Als ersten Schritt einer Strukturdiskussion legten die Delegierten fest, dass zukünftig auch Delegierte in den Jugendzentren gewählt werden sollen. War es vorher nur möglich, als Schüler in die Jugendratsversammlung zu gelangen, so soll jetzt jeder Jugendliche die Chance dazu haben. Auch von den behandelten Themen unterscheidet sich die aktuelle Jugendratsversammlung von ihrer Vorgängerversion. Die Forderung von Tempo 30-Zonen in der Nähe von Schulen und Kindergärten, der Appell, mehr kulturelle Angebote für Jugendliche zu schaffen und eine Resolution gegen die Aufhebung des Walfangverbots gehören zum Beispiel zu den Errungenschaften der Jugendratsversammlung. Auch die Wege zur Umsetzung haben sich verändert. Die Jugendlichen verlassen sich nicht mehr allein auf die Politik - keiner der bislang 24 Anträge wurde in der Ratsversammlung und ihren Ausschüssen behandelt. Manche Themen bringen die Jugendlichen durch Veranstaltungen in die Öffentlichkeit. Über das Walfangverbot haben sie zusammen mit Greenpeace informiert und im Protest gegen die Kürzung der Zuschüsse arbeiten sie eng mit den betroffenen Institutionen zusammen.

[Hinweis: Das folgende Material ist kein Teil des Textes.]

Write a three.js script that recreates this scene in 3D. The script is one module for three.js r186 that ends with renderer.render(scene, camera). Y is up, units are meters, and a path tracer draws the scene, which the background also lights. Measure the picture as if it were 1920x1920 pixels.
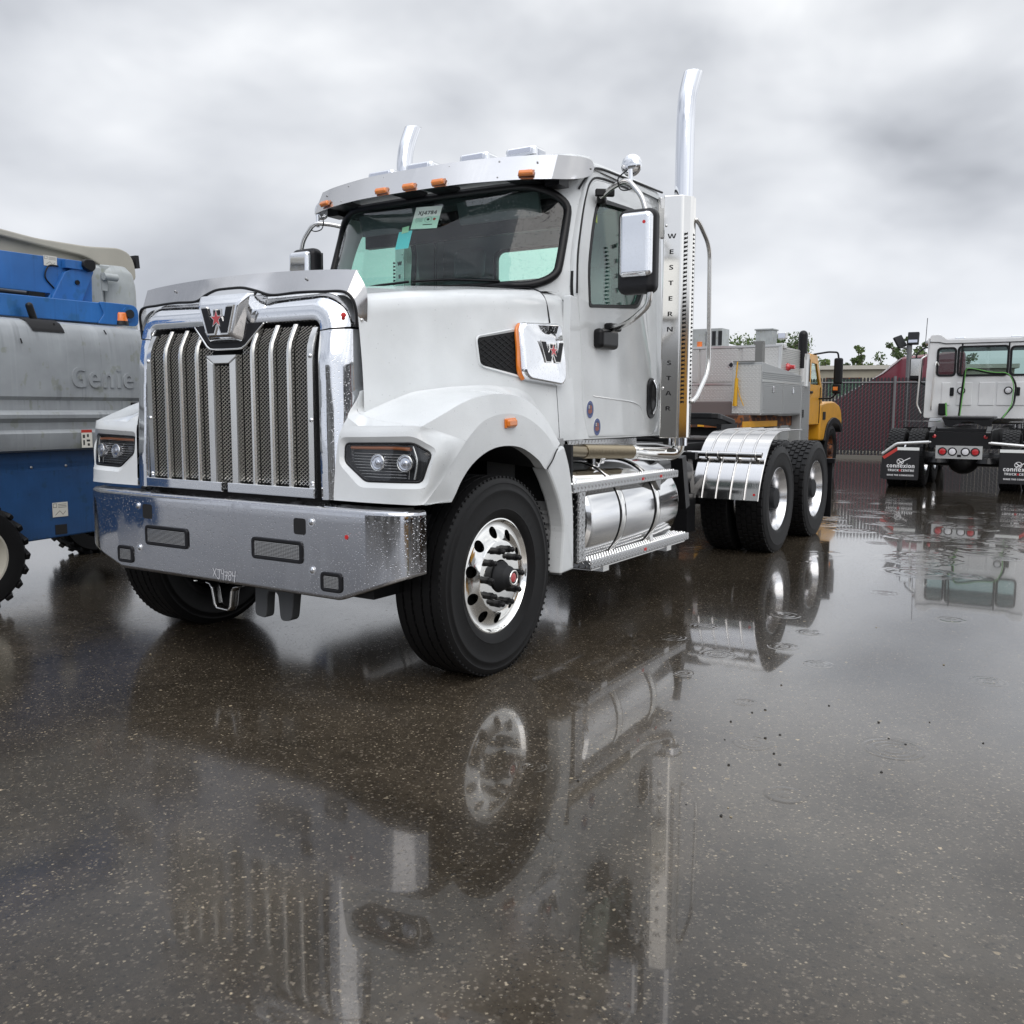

Alles in allem entwickelt sich die Jugendratsversammlung in Flensburg zu einer Institution, die von Jugendlichen für Jugendliche bestimmt und gestaltet wird. Nur so kann Jugendbeteiligung funktionieren. In den nächsten Monaten wird sich zeigen, ob die Ratsversammlung mit den selbstbestimmten Jugendlichen klar kommt und sie ernst nimmt. Hoffnungsvoll stimmt, dass die Jugendlichen sich nicht mehr alles gefallen lassen und sich Gehör verschaffen.